This is a neat miniature to have around in the immediate aftermath of great movies like Dunkirk and Darkest Hour, which did heavily focus on the availability (or absence) of proper landing craft.
That said, landing craft fill an extremely niche role in the mechanics of an A&A game. The role of a landing craft is to make your amphibious assaults more effective, and so a landing craft isn’t particularly different from the “marine” unit, which most people find both more familiar and more entertaining. People like marines. Do you really need two different units whose purpose is to make amphibious assaults more effective? I guess if I had a huge unit roster, like 25+ unique units, then I might make room for the landing craft. One nice thing about a landing craft is that, unlike marines, it can presumably be taken as a casualty during a naval battle, serving as a useful distraction that helps you sink enemy warships. In the 1940s, landing craft were generally not equipped for travel on the open seas. They would have been used primarily around the Channel, the North Sea, and perhaps the straits of New Guinea, Indonesia and Singapore – they would not have been shipped all the way across the Atlantic or the Pacific. To represent that, I think landing craft need to have a movement speed of only 1 sea zone.
So, here’s one idea for a pair of house ruled units:
Marines
Cost: 4
Attack: 2
Defense: 2
Move: 1
Each cruiser or battleship can carry 1 Marine.
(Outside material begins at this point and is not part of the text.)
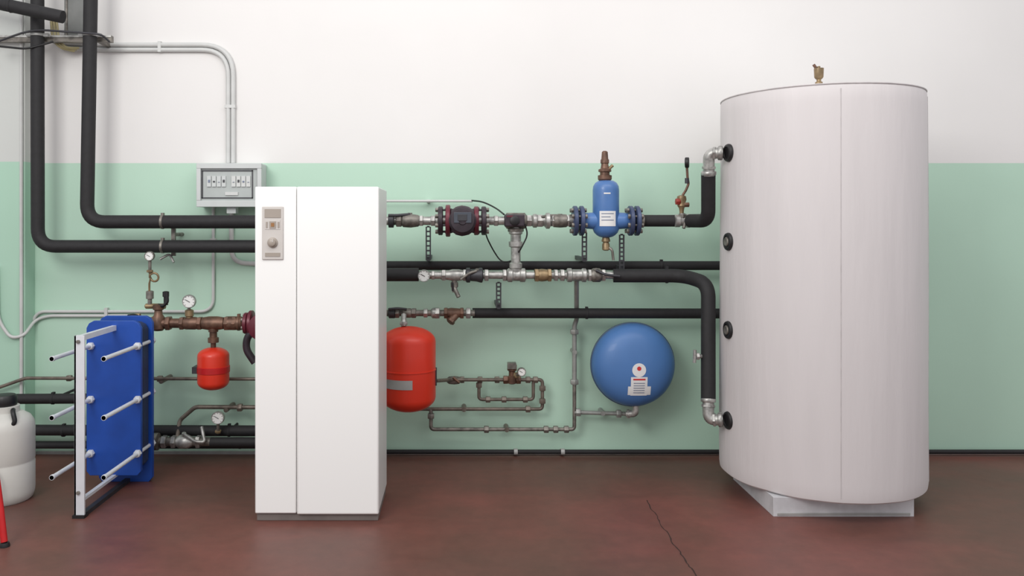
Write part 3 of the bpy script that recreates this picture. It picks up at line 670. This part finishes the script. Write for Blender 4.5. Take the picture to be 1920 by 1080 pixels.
bb=B(); vrun(bb,960,5.12,[(682,7),(684,9),(694,9),(696,6),(704,6),(706,9),(718,9),(720,5)],'bronze'); bb.pbox(952,681,968,692,5.08,.05,'dsteel'); bb.hexn(P(948,712,5.12),X,S(8,5.1),.03,'bronze'); bb.hexn(P(972,712,5.12),X,S(8,5.1),.03,'bronze'); bb.done('pressure_reducer',None,'brass pressure reducing valve on the thin pipe loop','valve')
d=4.98
lv=thing('steel_valve_group','steel valves and fittings on the low pipe behind the exchanger','valve',P(335,836,d))
bb=B(); hrun(bb,828,d,[(262,8),(395,8)],'dsteel'); hrun(bb,828,d,[(286,10),(288,16),(297,16),(299,10)],'dsteel'); hexes(bb,828,d,[(308,12,9),(326,12,8),(372,12,8)],'steel'); hrun(bb,828,d,[(330,8),(338,13),(352,13),(362,8)],'steel'); bb.done('valve_body',lv)
bb=B(); bb.cyl(P(345,828,d),P(345,812,d-.02),S(4,d),'steel'); bb.tube([P(345,814,d-.03),P(366,828,d-.06),P(384,829,d-.06),P(378,800,d-.03)],S(3,d),'steel',.02); bb.done('lever_handle',lv)
bb=B(); hrun(bb,829,d,[(395,9),(480,9),(560,9)],'foam'); bb.done('pipe_sleeve',lv)
bb=B(); bb.cyl(P(309,828,d),(P(309,828,d).x,W,P(309,828,d).z),.01,'strap'); bb.done('wall_arm',lv)

# ---------------- brackets ----------------
def strap(u,v0,v1,d,label='dark perforated steel strap bracket fixed to the wall'):
    e=thing('pipe_bracket',label,'bracket',P(u,v1,d))
    b=B(); w=S(5,d); p0=P(u,v0,d); p1=P(u,v1,d); y0=d; t=.012
    b.box((p0.x-w,y0,p1.z),(p0.x-w*.5,y0+t,p0.z),'strap'); b.box((p0.x+w*.5,y0,p1.z),(p0.x+w,y0+t,p0.z),'strap')
    n=int((v1-v0)/8)
    for k in range(n+1):
        z=p1.z+(p0.z-p1.z)*k/n; b.box((p0.x-w*.5,y0,z-.005),(p0.x+w*.5,y0+t,z+.005),'strap')
    b.done('perforated_strap',e)
    b=B(); z=p1.z; b.box((p0.x-w*.7,y0+t,z-.004),(p0.x+w*.7,W,z+.02),'strap'); b.done('wall_arm',e)
    return e
strap(803,425,488,4.86); strap(1096,436,489,4.9); strap(1166,440,505,4.9); strap(935,530,578,4.9)
def clamp(u,v,rp,d,label,ax=X,m='grime',back=W):
    b=B(); q=P(u,v,d); r=S(rp,d); ring(b,q,ax,r*1.08,S(5,d),m,24); b.cyl(q+Y*r,Vector((q.x,back,q.z)),S(2.5,d),m,10)
    if ax==X: b.box((q.x-.008,q.y-.012,q.z+r),(q.x+.008,q.y+.012,q.z+r*1.35),m)
    else: b.box((q.x+r,q.y-.012,q.z-.01),(q.x+r*1.7,q.y+.012,q.z+.01),m); b.box((q.x-r*1.7,q.y-.012,q.z-.01),(q.x-r,q.y+.012,q.z+.01),m)
    return b.done('pipe_clamp',None,label,'pipe clamp')
clamp(305,416,12.5,4.98,'grey steel clamp around the black pipe',m='dsteel'); clamp(305,462,12,5.0,'grey steel clamp around the lower black pipe',m='dsteel')
clamp(71,66,12,5.0,'pale steel clamp on the vertical black pipe',Z); clamp(169,66,12.5,4.98,'pale steel clamp on the vertical black pipe',Z)
clamp(1100,588,9.5,5.03,'dark clamp on the black pipe',m='foam'); clamp(1240,498,8.5,5.06,'dark clamp on the black pipe',m='foam'); clamp(120,808,10,5.05,'dark clamp on the low black pipe',m='foam'); clamp(430,808,10,5.05,'dark clamp on the low black pipe',m='foam');clamp(450,834,7,5.08,'dark clamp on the low black pipe',m='foam')
clamp(100,748,9.5,4.95,'dark clamp on the short black pipe',m='foam'); clamp(448,606,13,4.9,'bronze clamp on the bronze pipe',m='bronze'); clamp(1250,517,13,4.82,'dark clamp on the black pipe',m='foam')
clamp(20,11,12,4.86,'dark clamp on the slanting black pipe',m='foam',back=5.11)
for u,v in ((870,767),(950,805),(1077,660),(1130,774.5),(310,711),(430,764)):
    bb=B(); q=P(u,v,5.14); bb.cyl(q-Y*.015-(Y*.06 if u<500 else Y*0),Vector((q.x,W,q.z)),S(4.5,5.12),'copper' if u<1000 else 'gpipe',12); bb.done('pipe_clip',None,'small metal clip holding a thin pipe to the wall','clip')
bb=B(); q=P(318,416,5.0)
bb.box((q.x-.012,5.06,P(0,480,5.05).z),(q.x+.012,5.08,P(0,408,5.05).z),'dsteel'); bb.cyl((q.x,5.07,P(0,440,5.05).z),(q.x,W,P(0,440,5.05).z),.012,'dsteel'); bb.tube([P(300,486,5.04),P(318,476,5.06),P(326,492,5.04)],S(2.5,5),'steel',.02); bb.done('pipe_bracket',None,'upright steel bracket behind two black pipes','bracket')
st=thing('strut_rail','galvanised strut rail carrying the vertical black pipes','bracket',P(90,78,5.05))
bb=B(); bb.box((P(-60,0,5.02).x,5.045,P(0,78,5.04).z),(P(208,0,5.04).x,5.08,P(0,66,5.04).z),'dsteel'); bb.box((P(-60,0,5.02).x,5.038,P(0,70,5.04).z),(P(208,0,5.04).x,5.046,P(0,66,5.04).z),'steel'); bb.done('rail',st)
bb=B(); bb.tube([P(-10,80,4.94),P(60,55,4.94),P(190,64,4.93),P(205,78,5.0)],S(2,5),'strap',.1);bb.done('tie_rod',st)
bb=B(); bb.tube([P(-10,86,4.94),P(50,92,4.94),P(100,78,5.0)],S(2,5),'black',.05);bb.done('tie_rod',st)
bb=B()
bb.box((P(190,0,5.1).x-.012,5.08,P(0,78,5.04).z),(P(190,0,5.1).x+.012,W,P(0,66,5.04).z),'dsteel')
bb.done('wall_arm',st)
tr=thing('cable_trunking','grey metal cable trunking running up the wall','conduit',P(135,70,5.1))
bb=B(); bb.pbox(120,-40,156,74,5.13,.1,'trunk'); bb.done('trunking_body',tr,bevel=.004)
bb=B(); bb.pbox(123,-40,126,74,5.122,.01,'dsteel'); bb.done('trunking_lip',tr)
bb=B()
for k in range(3): bb.tube([P(96+k*5,40,5.10),P(98+k*6,72,5.10),P(112+k*5,90,5.11),P(140+k*4,96-k*3,5.16)],S(2.4,5),'cable',.08,10)
bb.done('cable_bundle',None,'beige cables bundled beside the metal trunking','cable')

# ---------------- canister, red stand ----------------
dcn=4.36
cn=thing('plastic_canister','white plastic canister with black screw lid on the floor','canister',(P(8,0,dcn).x,dcn,0))
a=Vector((P(8,0,dcn).x,dcn,0)); r=S(52,dcn)
bb=B(); bb.lathe(a,Z,[(r*.86,0),(r*.93,.01),(r*.99,.04),(r,.06),(r,.2),(r*.985,.205),(r*.985,.215),(r,.22),(r,.385),(r*.97,.42),(r*.85,.45),(r*.6,.475),(r*.5,.478),(r*.5,.51),(r*.42,.512)],'can',48); bb.done('canister_body',cn)
bb=B(); bb.lathe(a+Z*.512,Z,[(r*.4,0),(r*.42,.005),(r*.42,.045),(r*.36,.058),(r*.2,.062)],'black',24); bb.done('screw_lid',cn,'black screw lid')
bb=B(); bb.tube([a+Vector((.05,-.0,.49)),a+Vector((.09,-.08,.5)),a+Vector((.11,-.09,.44)),a+Vector((.08,-.09,.415))],.012,'black',.03); bb.done('carry_handle',cn,'black carry handle')
bb=B(); bb.tube([a+Vector((-.05,-.16,.26)),a+Vector((.06,-.17,.22)),a+Vector((.08,-.18,.1)),a+Vector((.03,-.19,.02)),a+Vector((-.1,-.2,.012))],.005,'cond',.06); bb.done('thin_hose',None,'thin pale hose hanging beside the canister','hose')
rs=thing('red_stand','red tubular stand leg with black rubber foot','stand',(P(8,0,3.72).x,3.72,0))
bb=B(); bb.tube([P(-90,420,3.85),P(-22,800,3.79),P(-3,920,3.75),P(8,1016,3.72)],S(6,3.72),'red2',.1); bb.tube([P(-100,958,3.75),P(2,952,3.745)],S(4,3.72),'red2'); bb.done('stand_frame',rs)
bb=B(); q=P(9,1016,3.72); bb.lathe((q.x,q.y,0),Z,[(.022,0),(.022,.008),(.018,.02)],'rubber'); bb.done('rubber_foot',rs)

# ---------------- camera & light ----------------
cam=bpy.data.cameras.new('camera'); co=bpy.data.objects.new('camera',cam); col.objects.link(co)
co.location=(0,0,H); co.rotation_euler=(math.radians(90),0,0)
cam.sensor_width=36; cam.lens=36*F/1920; cam.shift_x=(960-U0)/1920; cam.shift_y=-(540-V0)/1920
scene.camera=co
w=bpy.data.worlds.new('world'); scene.world=w; w.use_nodes=True
w.node_tree.nodes['Background'].inputs[0].default_value=(.97,.97,1,1); w.node_tree.nodes['Background'].inputs[1].default_value=.81
def area(name,loc,tgt,sx,sy,e,colr):
    l=bpy.data.lights.new(name,'AREA'); l.shape='RECTANGLE'; l.size=sx; l.size_y=sy; l.energy=e; l.color=colr
    o=bpy.data.objects.new(name,l); o.location=loc; o.rotation_euler=(Vector(tgt)-Vector(loc)).to_track_quat('-Z','Y').to_euler(); col.objects.link(o)
area('window_daylight',(-2.4,0.4,3.6),(.8,5.2,1.3),2.0,1.6,112,(1,.985,.955))
area('upper_wall_fill',(1.0,2.2,4.3),(1.0,4.9,1.9),5.0,1.4,66,(1,.98,.955))  # unseen fill light, added to brighten the top of the wall
scene.view_settings.view_transform='Standard'
scene.view_settings.look='None'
Marines can also be carried on transports or landing crafts as if they were infantry. Marines do not receive bonuses from artillery.
Landing Craft
Cost: 6
Attack: 0
Defense: 1
Move: 1
Each landing craft can carry 1 infantry, artillery, mech. infantry, tank, or marine. During an amphibious assault, you may choose to take one of your landing crafts as a hit in either the sea battle or the land battle. If you take the landing craft as a hit in the sea battle, the landing craft’s cargo is lost. If you take the landing craft as a hit in the land battle, the landing craft’s cargo survives.